| Data segment |
=-=-=

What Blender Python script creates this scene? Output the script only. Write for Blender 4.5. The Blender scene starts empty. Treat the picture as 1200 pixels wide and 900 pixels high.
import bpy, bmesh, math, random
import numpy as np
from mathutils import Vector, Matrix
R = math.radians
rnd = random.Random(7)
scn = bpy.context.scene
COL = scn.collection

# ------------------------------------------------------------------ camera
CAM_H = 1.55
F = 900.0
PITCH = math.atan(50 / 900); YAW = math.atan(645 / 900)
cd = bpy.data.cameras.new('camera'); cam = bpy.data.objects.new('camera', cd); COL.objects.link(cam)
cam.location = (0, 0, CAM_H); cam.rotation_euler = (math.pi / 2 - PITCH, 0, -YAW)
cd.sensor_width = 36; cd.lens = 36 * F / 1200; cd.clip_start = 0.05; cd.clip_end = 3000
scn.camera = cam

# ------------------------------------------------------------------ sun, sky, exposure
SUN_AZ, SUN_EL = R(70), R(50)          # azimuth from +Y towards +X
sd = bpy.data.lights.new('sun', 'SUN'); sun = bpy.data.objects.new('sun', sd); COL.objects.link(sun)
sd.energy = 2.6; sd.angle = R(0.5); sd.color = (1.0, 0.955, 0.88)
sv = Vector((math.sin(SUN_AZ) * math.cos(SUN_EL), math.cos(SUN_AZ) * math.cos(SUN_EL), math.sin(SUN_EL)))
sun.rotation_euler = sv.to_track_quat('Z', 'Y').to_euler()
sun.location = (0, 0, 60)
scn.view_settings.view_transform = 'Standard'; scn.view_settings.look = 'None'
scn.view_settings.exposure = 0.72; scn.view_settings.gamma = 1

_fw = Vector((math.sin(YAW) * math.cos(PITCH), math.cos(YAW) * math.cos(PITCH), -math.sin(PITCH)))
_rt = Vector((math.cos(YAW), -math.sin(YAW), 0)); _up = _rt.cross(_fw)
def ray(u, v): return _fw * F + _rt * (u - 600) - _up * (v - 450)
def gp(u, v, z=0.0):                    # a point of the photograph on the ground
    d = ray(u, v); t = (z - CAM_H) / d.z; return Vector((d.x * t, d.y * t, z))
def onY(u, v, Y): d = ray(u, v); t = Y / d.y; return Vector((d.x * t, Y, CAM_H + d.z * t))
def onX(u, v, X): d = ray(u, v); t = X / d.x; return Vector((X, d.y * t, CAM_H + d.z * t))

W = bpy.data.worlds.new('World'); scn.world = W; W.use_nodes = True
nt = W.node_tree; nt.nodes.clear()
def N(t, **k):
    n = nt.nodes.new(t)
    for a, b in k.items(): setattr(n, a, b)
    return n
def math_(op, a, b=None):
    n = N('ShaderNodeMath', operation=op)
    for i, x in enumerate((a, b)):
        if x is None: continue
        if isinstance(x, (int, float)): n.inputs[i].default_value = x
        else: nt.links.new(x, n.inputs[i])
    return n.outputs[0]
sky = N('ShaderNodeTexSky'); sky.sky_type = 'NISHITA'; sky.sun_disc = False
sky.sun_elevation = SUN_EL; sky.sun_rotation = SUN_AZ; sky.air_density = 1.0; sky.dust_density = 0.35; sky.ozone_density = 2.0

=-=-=

| Instructions for the task |
Say, as a number only, how many lines of the data contain "scene".

| Solved problem |
2